Abhijit-Bhabhi said...

Respected Sir,



When I was a student in St Xavier’s, I had heard that Mrs. X, Y.Z from Carmel Convent was extremely popular with her students. I am quite sure if we ask those teachers - how many ex students are in touch with them over the years, the answer will be disappointing.

The same tendency can be seen with college girls after they graduate. How many girls actually make an effort to keep in touch or to reach out to their former classmates by taking some initiative. The general tendency seen is that girls tend to get involved with their own lives and do not seem very interested in keeping those college bonds alive , except with a very few special people. On the other hand, men do make that extra effort

I am neither trying to blame women here nor say that there is anything wrong with their behavior. I think women are not very emotional about their past and beyond a point their career, spouse and family assumes so much importance that they tend to slightly ignore other aspects. For a man, his friends, his personal life (apart from his wife and kids), his SPACE, is always very important and his other duties/responsibilities do not come in the way of doing things he really wants to do (or at least he will try to keep that spark alive as much as possible).

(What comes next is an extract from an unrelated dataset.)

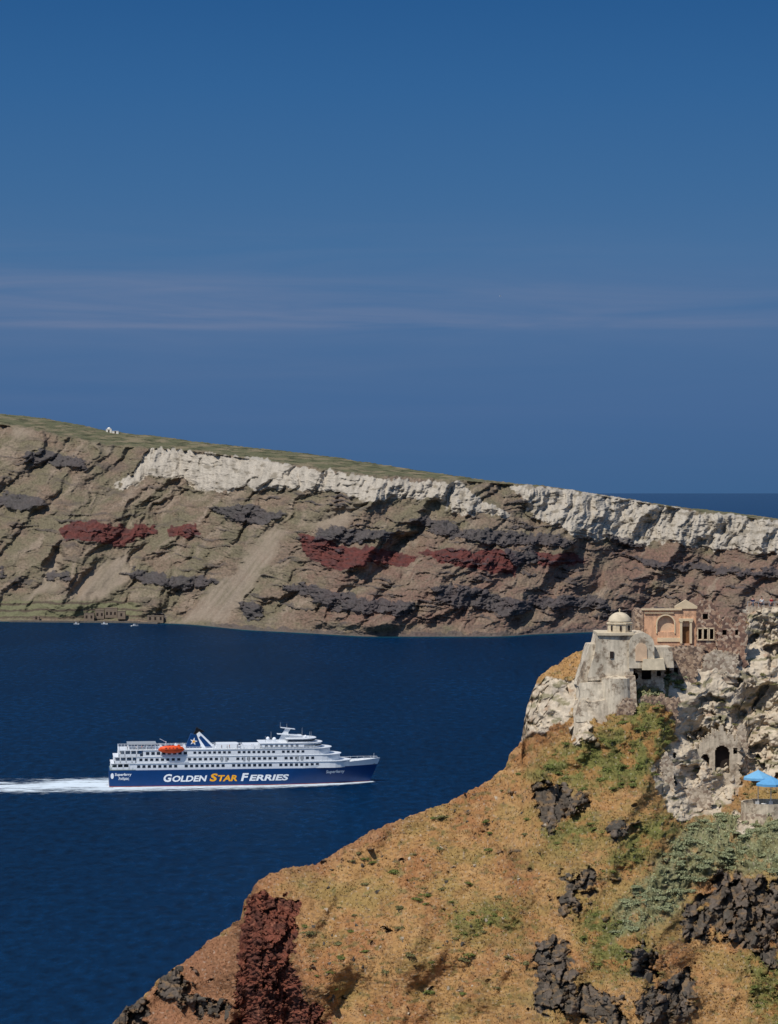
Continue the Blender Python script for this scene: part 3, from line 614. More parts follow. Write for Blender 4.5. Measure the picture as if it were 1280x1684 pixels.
block('bridge_house',68,95.5,8.6,7,16.48,18.5)
block('bridge_deck_edge',67,96,8.9,7,18.5,18.7)
block('wheelhouse',80,92.5,7.6,6,18.7,20.3)
MB().prism_xy(plan(79.8,92.75,7.75,6),19.2,19.95).build('bridge_window',M['glass'],ferry)
block('wheelhouse_roof',79,93.2,8.0,6,20.3,20.55)
MB().prism_xy(plan(87,95.7,8.7,7),17.2,17.8).build('forward_window_band',M['glass'],ferry)
for x in np.arange(70,86,2.3): MB().box((x,-8.6,17.5),(1.2,.12,.8)).build('bridge_house_window',M['glass'],ferry)
mb=MB(); mb.prism_xz([(76,18.7),(82,18.7),(80.4,22.6),(81.6,24.4),(79.4,24.6),(78.0,22.4)],-.9,.9); mb.prism_xz([(75.5,22.0),(86.5,21.4),(86.5,21.65),(75.5,22.25)],-2,2)
mb.prism_xz([(77,24.9),(83.5,24.1),(83.5,24.3),(77,25.1)],-1.6,1.6)
mb.build('mast',M['white'],ferry)
for x,y,z0,z1 in[(77,0,25.0,27.4),(80,1,24.6,26.6),(87,2,20.5,24.6),(90,-3,20.5,23.4),(91,1,20.5,23.0),(73,3,18.7,23.0),(70,-3,18.7,21.5)]: MB().tube((x,y,z0),(x,y,z1),.1,.05,n=6).build('antenna',M['steel'],ferry)
for c,r in[((74,-3,20.0),.9),((88,-3.5,21.2),.6),((71.5,2,19.9),.8)]: MB().ell(c,(r,r,r)).build('satellite_dome',M['lwhite'],ferry,True)
fn=MB().prism_xz([(34.2,16.4),(40.6,16.4),(40.8,18.0),(38.8,22.2),(36.6,22.6)],-2.4,2.4).build('funnel',M['blue'],ferry)
MB().prism_xz([(41.4,16.45),(47.6,16.45),(40.4,23.6),(39.1,22.5)],-2.5,2.5).build('funnel_stripe',M['lwhite'],ferry)
MB().prism_xz([(43.2,16.5),(46.4,16.5),(41.0,22.0),(40.1,21.1)],-2.54,2.54).build('funnel_stripe',M['blue'],ferry)
MB().prism_xz([(37.8,22.5),(39.2,22.7),(42.8,23.6),(39.0,25.6),(38.6,24.0)],-1.2,1.2).build('funnel_top',M['black'],ferry)
def star(cx,cz,R_,r_,y,rot=.2,th=.1):
    p=[(cx+(R_ if k%2==0 else r_)*math.sin(rot+k*math.pi/5),cz+(R_ if k%2==0 else r_)*math.cos(rot+k*math.pi/5)) for k in range(10)]
    return MB().prism_xz(p,y-th,y)
star(37.8,19.3,1.8,.7,-2.42).build('star_emblem',M['lwhite'],ferry)
star(37.8,19.3,.9,.35,-2.56).build('star_emblem',M['yellow'],ferry)
for x in (22.4,32.6): MB().tube((x,-8.6,16.3),(x,-8.9,19.2),.18).tube((x,-8.9,19.2),(x,-10.2,19.3),.15).build('davit',M['white'],ferry)
MB().tube((25.2,-7.5,16.4),(25.2,-7.5,20),.2).tube((25.2,-7.5,19.6),(22.5,-8.8,21.2),.15).build('deck_crane',M['white'],ferry)
MB().box((112,0,8.9),(3,2.4,1.1)).tube((113.5,-2,8.9),(113.5,2,8.9),.6).build('winch',M['steel'],ferry)
MB().tube((119.5,0,8.4),(119.5,0,13),.12,.06).build('bow_mast',M['white'],ferry)
def text_mesh(body,x0,x1,z0,z1,yf,m,name='lettering',shear=.2,bold=.02):
    cu=bpy.data.curves.new('t','FONT'); cu.body=body; cu.size=1; cu.offset=bold; cu.resolution_u=3
    o=bpy.data.objects.new('t',cu); COL.objects.link(o)
    dg=bpy.context.evaluated_depsgraph_get(); me=bpy.data.meshes.new_from_object(o.evaluated_get(dg)); bpy.data.objects.remove(o)
    co_=np.array([v.co[:] for v in me.vertices]); co_[:,0]+=shear*co_[:,1]
    mn=co_.min(0);mx_=co_.max(0)
    for v,c in zip(me.vertices,co_):
        x=x0+(c[0]-mn[0])/(mx_[0]-mn[0])*(x1-x0); z=z0+(c[1]-mn[1])/(mx_[1]-mn[1])*(z1-z0); v.co=(x,yf(x,z),z)
    me.materials.clear(); me.materials.append(m); ob=bpy.data.objects.new(name,me); COL.objects.link(ob); ob.parent=ferry; return ob
yh=lambda x,z:-(hbm(x,z)+.07)
def word(first,rest,x0,x1,m,zb=2.1,big=3.5,small=2.75):
    fw=(x1-x0)/(len(first+rest)*.93)*1.08
    text_mesh(first,x0,x0+fw,zb,zb+big,yh,m,bold=.035); text_mesh(rest,x0+fw+.15,x1,zb,zb+small,yh,m,bold=.035)
X=lambda px:(px-181)/3.66
word('G','OLDEN',X(269),X(340),M['lwhite']); word('S','TAR',X(344),X(389),M['yellow']); word('F','ERRIES',X(395),X(474),M['lwhite'])
text_mesh('Superferry',X(536),X(567),4.4,6.2,yh,M['lwhite'],bold=.02,shear=.1)
text_mesh('Superferry',X(190),X(217),4.7,6.3,yh,M['lwhite'],bold=.02,shear=.1)
text_mesh('\u0386\u03bd\u03b4\u03c1\u03bf\u03c2',X(196),X(213),2.9,4.5,yh,M['lwhite'],bold=.02,shear=0)
p=[( 1.3+.7*math.cos(t),5.0+1.3*math.sin(t)) for t in np.linspace(0,2*math.pi,14)[:-1]]
MB().prism_xz(p,-9.62,-9.5).build('crest_emblem',M['lwhite'],ferry)
LB=org+Matrix.Rotation(yaw,3,'Z')@Vector((27.5,-10.1,16.6))
lb=empty('lifeboat',LB,'orange enclosed lifeboat hanging high on the side of the ferry','lifeboat',rz=yaw)
n=14; vs=[];fs=[]; 
for i in range(n+1):
    u=-1+2*i/n; w=(1-abs(u)**2.6); w=max(w,.04)
    for k in range(9):
        a=-math.pi+math.pi*k/8; vs.append((u*5.9,1.7*w*math.cos(a),1.7*w**.5*math.sin(a)+.15*u*u))
for i in range(n):
    for k in range(8): fs.append((i*9+k,(i+1)*9+k,(i+1)*9+k+1,i*9+k+1))
MB().add(vs,fs).build('hull',M['orange'],lb,True)
vs=[];fs=[]
for i in range(n+1):
    u=-1+2*i/n; w=max(1-abs(u)**3,.03)
    for k in range(9):
        a=math.pi*k/8; vs.append((u*5.6,1.55*w*math.cos(a),.02+1.7*w**.4*math.sin(a)))
for i in range(n):
    for k in range(8): fs.append((i*9+k,i*9+k+1,(i+1)*9+k+1,(i+1)*9+k))
MB().add(vs,fs).build('canopy',M['orange'],lb,True)
MB().box((0,-1.65,.0),(9.6,.12,.25)).build('fender',M['black'],lb)
for x in (-2.4,-.8,.8,2.4): MB().box((x,-1.42,.75),(.7,.15,.3)).build('window',M['glass'],lb)
MB().box((3.3,0,1.75),(1.2,1,.6)).build('steering_cupola',M['orange'],lb)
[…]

When was the last time you saw a gang of girls/women together in a mall, cinema hall?, but it is very common to see lots of guys , even married men who will regularly meet their pals ,and they keep looking forward to such gatherings. I can only speak for myself, but if I had to choose between my girl friend and some of my very dear friends, I would definitely choose my friends. Men tend to give a lot of importance to bonds/relationships which are not romantic by nature. The emotional fulfillment for men comes from many sources other than GF/Wife. This will include their friends, teachers, some dear colleagues etc. I think for men, their relationships are less dependent on the present day circumstances/situations but for women it depends on their present priorities.

I think women do not live much in the past whereas men tend to “hold-on” to the past a bit more. Now holding on to the past is not always a bad thing. A man will re collect his school days more often, will try to call up or contact his good friend in school and re-live those days again. I am not sure many girls/women would do that also take some action about it.

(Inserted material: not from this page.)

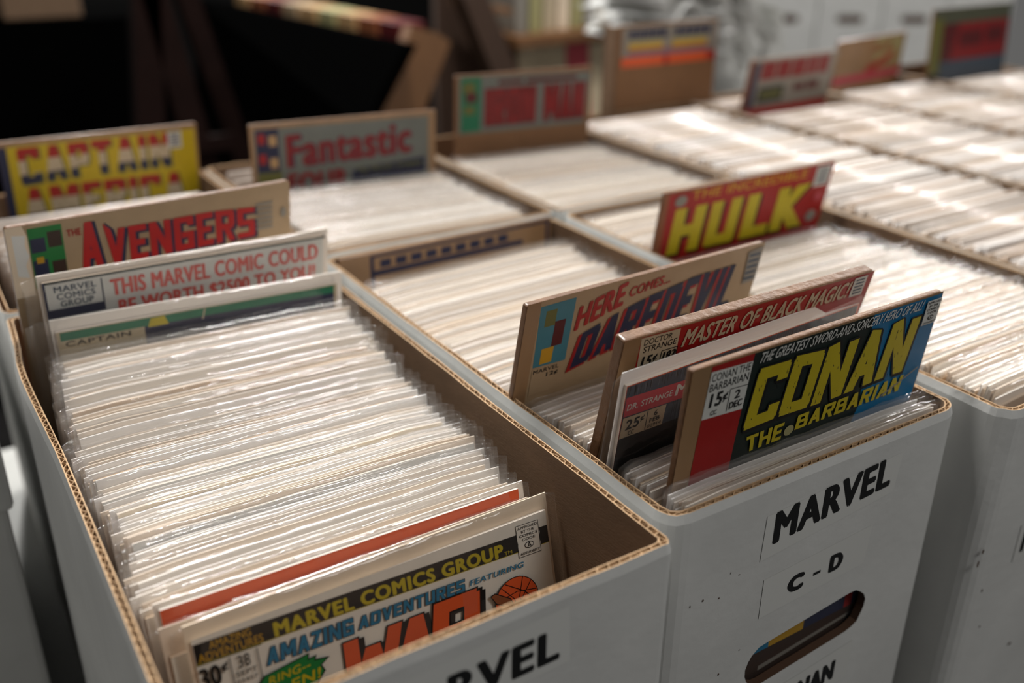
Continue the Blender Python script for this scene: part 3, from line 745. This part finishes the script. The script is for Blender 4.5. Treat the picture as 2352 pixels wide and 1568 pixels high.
# ------------------------------------------------------------------ comics whose covers can be seen
def shown_comic(label, tl, yaw, tilt, art, cw=.168, bw=.182, cx=None, drop=.007, board='board', group=None, brd=.174, btop=.0015):
    """bagged comic; tl = upper left corner of the bag; the cover hangs DROP under the bag's top"""
    t, yw = math.radians(tilt), math.radians(yaw)
    R = Matrix.Rotation(yw, 4, 'Z') @ Matrix.Rotation(-t, 4, 'X')
    foot = Vector((tl[0], tl[1], tl[2]+ZR)) + (R @ Vector((bw/2, 0, -BH)))
    root = empty('bagged_comic', foot, label, 'comic', group); root.rotation_euler = R.to_euler()
    x0 = -bw/2+(cx if cx is not None else (bw-cw)/2)
    p = MB(); p.box(x0, x0+cw, -.0008, .0010, .008, BH-drop, 'paper'); obj('comic_book', p, root)
    p = MB(); bx = max(-bw/2+.002, x0-.002); p.box(bx, bx+brd, .0012, .0019, .004, BH-btop, board); obj('backing_board', p, root)
    obj('cover_art', art.mb, root, (x0, -.0009, BH-drop))
    o = obj('plastic_bag', bag_mesh(len(label)*7 % 97, w=bw, th=.0052), root, (0, .0004, 0))
    return root

# front comic of the left box
a = Art(rot=.0437); a.poly([(0, -2), (168, -7), (168, 230), (0, 235)], 'ink_white')
a.poly([(0, .2), (168, .2), (168, 9), (0, 9)], 'ink_black'); a.rect(0, 9, 26, 9.6, 'ink_black'); a.rect(0, 8.8, 168, 9.1, 'ink_yellow')
a.text('AMAZING', 6, .7, 22.8, 4.2, 'ink_gold', .012); a.text('ADVENTURES', 1, 4.8, 27.2, 8.4, 'ink_gold', .012)
a.text('MARVEL COMICS GROUP', 31.8, 1.9, 142.4, 8.5, 'ink_yellow', .062); a.text('TM', 142.8, 6.4, 147, 8.2, 'ink_yellow', .0)
a.poly([(150.2+(i % 2)*.5+j[0], j[1]) for i, j in enumerate([(0, -4.2), (12.6, -4.2), (12.6, -1), (12.6, 2), (12.6, 5), (12.6, 8), (12.6, 12), (0, 12), (0, 8), (0, 5), (0, 2), (0, -1)])], 'ink_white')
a.frame(150.2, -4.2, 163, 12, .3, 'ink_black')
for i, s in enumerate(('APPROVED', 'BY THE', 'COMICS', 'CODE')): a.text(s, 151+(.2, 2, .6, 2)[i], -3.2+2*i, 162.4-(.2, 2, .6, 2)[i], -1.9+2*i, 'ink_black', .03)
a.oval(156.6, 6.6, 2.6, 1.7, 'ink_black', 18); a.oval(156.6, 6.6, 2.2, 1.3, 'ink_white', 18); a.text('A', 155.3, 5.2, 157.9, 8, 'ink_black', .02); a.text('AUTHORITY', 151.2, 9.6, 162.2, 10.9, 'ink_black', .03)
for s, x0, x1, y0, y1 in (('AMAZING', 26.4, 64.8, 11.8, 19.2), ('ADVENTURES', 67, 119.6, 12.4, 18.2)):
    f = quadmap((x0+1.2, y0), (x1+.6, y0-.2), (x0, y1), (x1, y1-.2))
    a.block(s, f, 'ink_black', wt=.30, ht=.2, grow=.04, gap=.12); a.block(s, f, 'ink_cyan', wt=.30, ht=.2, gap=.12)
a.text('TM', 118, 18, 122, 19.8, 'ink_black'); a.text('FEATURING', 122.4, 13.8, 151.6, 16.6, 'ink_cyan', .03, .25)
for s, x0, x1, y0 in (('W', 55, 84, 21.6), ('A', 80, 101, 21.4), ('R', 99, 124, 18.8)):
    f = quadmap((x0+4, y0), (x1+3, y0-.4), (x0-2, 50), (x1-1, 50))
    a.block(s, lambda u, v: (f(u, v)[0]+2, f(u, v)[1]+1.2), 'ink_black', wt=.34, ht=.2, grow=.03); a.block(s, f, 'ink_black', wt=.34, ht=.2, grow=.025); a.block(s, f, 'ink_orange', wt=.34, ht=.2)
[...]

All that I am trying to say is - it is not a co incidence that in most School/College Alumni Functions, there are always very few women in attendance. . The “silent admiration” seems to be bear testimony to that.

PS: I do not intend to de-mean or criticize women here. I welcome any suggestions from anybody who does not agree with my views.


Regards

Abhijit Bharadwaj
( Bhabhi )

bharadwaj.abhijit@gmail.com

Sumitha said...

Well, well...since there are quite a lot of comments about girls and their lack of intellect etal, I thought I should chip in (being the only female commentator so far on this post).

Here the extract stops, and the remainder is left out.